● Exercise task:
Leaving the pictures aside, transcribe every line below exactly.

● Source data:
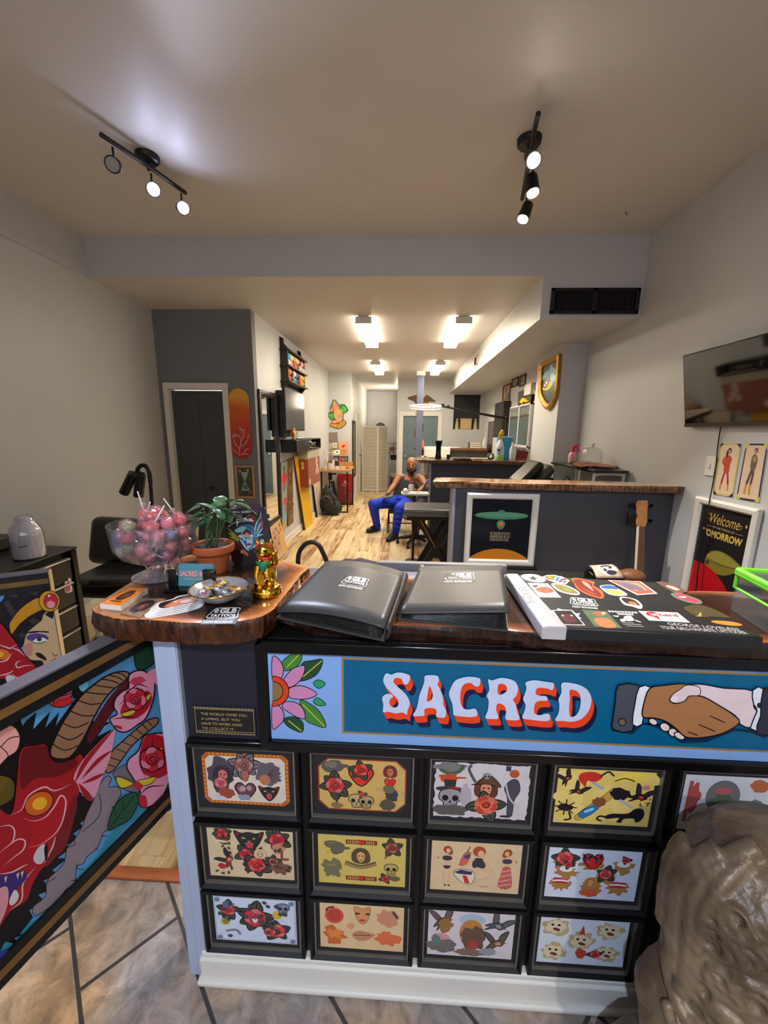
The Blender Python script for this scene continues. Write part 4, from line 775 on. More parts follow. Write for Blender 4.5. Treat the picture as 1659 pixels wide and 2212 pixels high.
m.sph(gp(0,.004,.05),(.024,.022,.034));m.sph(gp(0,.002,.082),(.02,.018,.022));m.sph(gp(-.002,0,.112),(.0225,.019,.019))
for sx in(-1,1):m.tube([gp(sx*.013-.002,.003,.122),gp(sx*.0165-.002,.003,.132),gp(sx*.017-.002,.003,.1405)],[.0085,.0065,.002],12);m.sph(gp(sx*.014,-.014,.034),(.011,.013,.012))
m.tube([gp(-.014,-.01,.075),gp(-.016,-.018,.056),gp(-.012,-.021,.04)],[.0085,.0075,.007],10);m.sph(gp(-.012,-.021,.037),.0078)
m.tube([gp(.018,0,.075),gp(.026,-.006,.086),gp(.025,-.010,.104)],[.009,.008,.007],10);m.sph(gp(.025,-.011,.108),.0085)
m.sph(gp(-.002,-.017,.106),(.009,.006,.0065))
q=random.Random(3)
for k in range(34):
 a=q.uniform(0,2*PI);rr=q.uniform(.022,.034);m.sph(gp(rr*math.cos(a),rr*math.sin(a),.024-(rr-.022)*.8),(.0055,.0055,.0022),seg=8,ring=5)
obj('figure',m,m_gold,t,remesh=.0011,smit=2)
obj('collar',MB().lathe([(.0165,.091),(.019,.093),(.019,.098),(.0165,.0995)],c=gp(0,.001,0),seg=24,cap=False),mat('collar_red',(200,44,20),.25),t,smooth=60)
obj('bell',MB().sph(gp(-.006,-.0205,.0925),.0045),m_goldr,t,smooth=180)
bib=MB().grid(lambda u,v:gp((u-.5)*.036*(1-v*.85),-.0215-.0022*math.sin(PI*v)+.004*((u-.5)*2)**2,.0905-.026*v),8,8);obj('bib',bib,mat('bib_green',(22,112,72),.25),t,smooth=180,solid=.0012)
for sx in(-1,1):obj('ear_lining',MB().prism([gp(sx*.0125-.002-.0055,-.0062,.1225),gp(sx*.0125-.002+.0065,-.0062,.1225),gp(sx*.0168-.002,-.0032,.1365)],(0,-.0012,0)),mat('ear_red',(196,30,16),.3),t)
for sx in(-1,1):obj('eye',MB().lathe([(.0042,0),(.0042,.0008)],c=gp(sx*.0088-.002,-.0172,.1145),seg=14,m=Matrix.Rotation(PI/2,4,'X')),mat('cat_eye',(20,16,8),.2),t)
cb2=MB();cb2.lathe([(.0085,0),(.0095,.002),(.0085,.004)],seg=20,m=Matrix.Rotation(PI/2,4,'X')@Matrix.Scale(1.7,4,(0,1,0)),c=gp(-.004,-.0245,.05));obj('coin',cb2,m_gold,t,smooth=50)
hc=pz(416,1278);
t=thing('card_holder','black card stand holding teal business cards','card holder',hc,rotz=-.06)
hb=lambda a,b,**k:MB().box([hc[i]+a[i]for i in range(3)],[hc[i]+b[i]for i in range(3)],**k)
obj('base',hb((-.066,-.014,0),(.058,.03,.007)),m_blackg,t,bevel=.002)
obj('side_arm',hb((-.062,.004,.007),(-.044,.014,.052)),m_blackg,t,bevel=.0015);obj('side_arm',hb((.026,.004,.007),(.057,.014,.055)),m_blackg,t,bevel=.0015)
obj('back_rest',hb((-.060,.026,.007),(.056,.03,.03)),m_blackg,t,bevel=.0015)
cards=MB()
tilt=Matrix.Translation(hc+Vector((0,.016,.0075)))@Matrix.Rotation(-.18,4,'X')
ct=thing('business_card','stack of teal business cards with red and white lettering in the black stand','cards',hc+Vector((0,.016,.0075)))
rc=[(-.045,0),(.045,0)]+[(.045-.008+.008*math.cos(a),.056-.008+.008*math.sin(a))for a in(0,.5,1.05,1.57)]+[(-.045+.008+.008*math.cos(a),.056-.008+.008*math.sin(a))for a in(1.57,2.1,2.6,3.14)]
obj('cards',cards.prism([tilt@Vector((x,0,z))for x,z in rc],tilt.to_3x3()@Vector((0,.008,0))),mat('teal_card',(72,128,140),.5,var=.04),ct)
A=Art(lambda u,v:tilt@Vector((u,0,v)),tilt.to_3x3()@Vector((0,-1,0)))
A.text('SACRED BOND',-.040,.0235,.086,.013,(150,40,44),.03);A.text('SACRED BOND',-.0405,.0245,.086,.013,(236,150,150),.02);A.text('TATTOO COMPANY',-.028,.0165,.058,.003,(190,190,150),.01)
A.done('lettering',ct)
def flat_card(name,pts,th,topm,label,cat,art=None,z=ZL1+.0006,group=None,side=None):
 P_=[at(px,py,z=z+th)for px,py in pts];c=sum(P_,Vector())/len(P_)
 t=thing(name,label,cat,(c.x,c.y,z),group)
 obj('stack' if th>.002 else 'card',MB().prism([p-Vector((0,0,th))for p in P_],(0,0,th),0,1),[topm,side or topm],t)
 if art:
  a,b,c_,d=P_[:4]
  A=Art(lambda u,v:(a*(1-u)+d*u)*(1-v)+(b*(1-u)+c_*u)*v,(0,0,1),rough=.4);art(A);A.done('print',t)
 return t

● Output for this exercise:
The Blender Python script for this scene continues. Write part 4, from line 775 on. More parts follow. Write for Blender 4.5. Treat the picture as 1659 pixels wide and 2212 pixels high.
m.sph(gp(0,.004,.05),(.024,.022,.034));m.sph(gp(0,.002,.082),(.02,.018,.022));m.sph(gp(-.002,0,.112),(.0225,.019,.019))
for sx in(-1,1):m.tube([gp(sx*.013-.002,.003,.122),gp(sx*.0165-.002,.003,.132),gp(sx*.017-.002,.003,.1405)],[.0085,.0065,.002],12);m.sph(gp(sx*.014,-.014,.034),(.011,.013,.012))
m.tube([gp(-.014,-.01,.075),gp(-.016,-.018,.056),gp(-.012,-.021,.04)],[.0085,.0075,.007],10);m.sph(gp(-.012,-.021,.037),.0078)
m.tube([gp(.018,0,.075),gp(.026,-.006,.086),gp(.025,-.010,.104)],[.009,.008,.007],10);m.sph(gp(.025,-.011,.108),.0085)
m.sph(gp(-.002,-.017,.106),(.009,.006,.0065))
q=random.Random(3)
for k in range(34):
 a=q.uniform(0,2*PI);rr=q.uniform(.022,.034);m.sph(gp(rr*math.cos(a),rr*math.sin(a),.024-(rr-.022)*.8),(.0055,.0055,.0022),seg=8,ring=5)
obj('figure',m,m_gold,t,remesh=.0011,smit=2)
obj('collar',MB().lathe([(.0165,.091),(.019,.093),(.019,.098),(.0165,.0995)],c=gp(0,.001,0),seg=24,cap=False),mat('collar_red',(200,44,20),.25),t,smooth=60)
obj('bell',MB().sph(gp(-.006,-.0205,.0925),.0045),m_goldr,t,smooth=180)
bib=MB().grid(lambda u,v:gp((u-.5)*.036*(1-v*.85),-.0215-.0022*math.sin(PI*v)+.004*((u-.5)*2)**2,.0905-.026*v),8,8);obj('bib',bib,mat('bib_green',(22,112,72),.25),t,smooth=180,solid=.0012)
for sx in(-1,1):obj('ear_lining',MB().prism([gp(sx*.0125-.002-.0055,-.0062,.1225),gp(sx*.0125-.002+.0065,-.0062,.1225),gp(sx*.0168-.002,-.0032,.1365)],(0,-.0012,0)),mat('ear_red',(196,30,16),.3),t)
for sx in(-1,1):obj('eye',MB().lathe([(.0042,0),(.0042,.0008)],c=gp(sx*.0088-.002,-.0172,.1145),seg=14,m=Matrix.Rotation(PI/2,4,'X')),mat('cat_eye',(20,16,8),.2),t)
cb2=MB();cb2.lathe([(.0085,0),(.0095,.002),(.0085,.004)],seg=20,m=Matrix.Rotation(PI/2,4,'X')@Matrix.Scale(1.7,4,(0,1,0)),c=gp(-.004,-.0245,.05));obj('coin',cb2,m_gold,t,smooth=50)
hc=pz(416,1278);
t=thing('card_holder','black card stand holding teal business cards','card holder',hc,rotz=-.06)
hb=lambda a,b,**k:MB().box([hc[i]+a[i]for i in range(3)],[hc[i]+b[i]for i in range(3)],**k)
obj('base',hb((-.066,-.014,0),(.058,.03,.007)),m_blackg,t,bevel=.002)
obj('side_arm',hb((-.062,.004,.007),(-.044,.014,.052)),m_blackg,t,bevel=.0015);obj('side_arm',hb((.026,.004,.007),(.057,.014,.055)),m_blackg,t,bevel=.0015)
obj('back_rest',hb((-.060,.026,.007),(.056,.03,.03)),m_blackg,t,bevel=.0015)
cards=MB()
tilt=Matrix.Translation(hc+Vector((0,.016,.0075)))@Matrix.Rotation(-.18,4,'X')
ct=thing('business_card','stack of teal business cards with red and white lettering in the black stand','cards',hc+Vector((0,.016,.0075)))
rc=[(-.045,0),(.045,0)]+[(.045-.008+.008*math.cos(a),.056-.008+.008*math.sin(a))for a in(0,.5,1.05,1.57)]+[(-.045+.008+.008*math.cos(a),.056-.008+.008*math.sin(a))for a in(1.57,2.1,2.6,3.14)]
obj('cards',cards.prism([tilt@Vector((x,0,z))for x,z in rc],tilt.to_3x3()@Vector((0,.008,0))),mat('teal_card',(72,128,140),.5,var=.04),ct)
A=Art(lambda u,v:tilt@Vector((u,0,v)),tilt.to_3x3()@Vector((0,-1,0)))
A.text('SACRED BOND',-.040,.0235,.086,.013,(150,40,44),.03);A.text('SACRED BOND',-.0405,.0245,.086,.013,(236,150,150),.02);A.text('TATTOO COMPANY',-.028,.0165,.058,.003,(190,190,150),.01)
A.done('lettering',ct)
def flat_card(name,pts,th,topm,label,cat,art=None,z=ZL1+.0006,group=None,side=None):
 P_=[at(px,py,z=z+th)for px,py in pts];c=sum(P_,Vector())/len(P_)
 t=thing(name,label,cat,(c.x,c.y,z),group)
 obj('stack' if th>.002 else 'card',MB().prism([p-Vector((0,0,th))for p in P_],(0,0,th),0,1),[topm,side or topm],t)
 if art:
  a,b,c_,d=P_[:4]
  A=Art(lambda u,v:(a*(1-u)+d*u)*(1-v)+(b*(1-u)+c_*u)*v,(0,0,1),rough=.4);art(A);A.done('print',t)
 return t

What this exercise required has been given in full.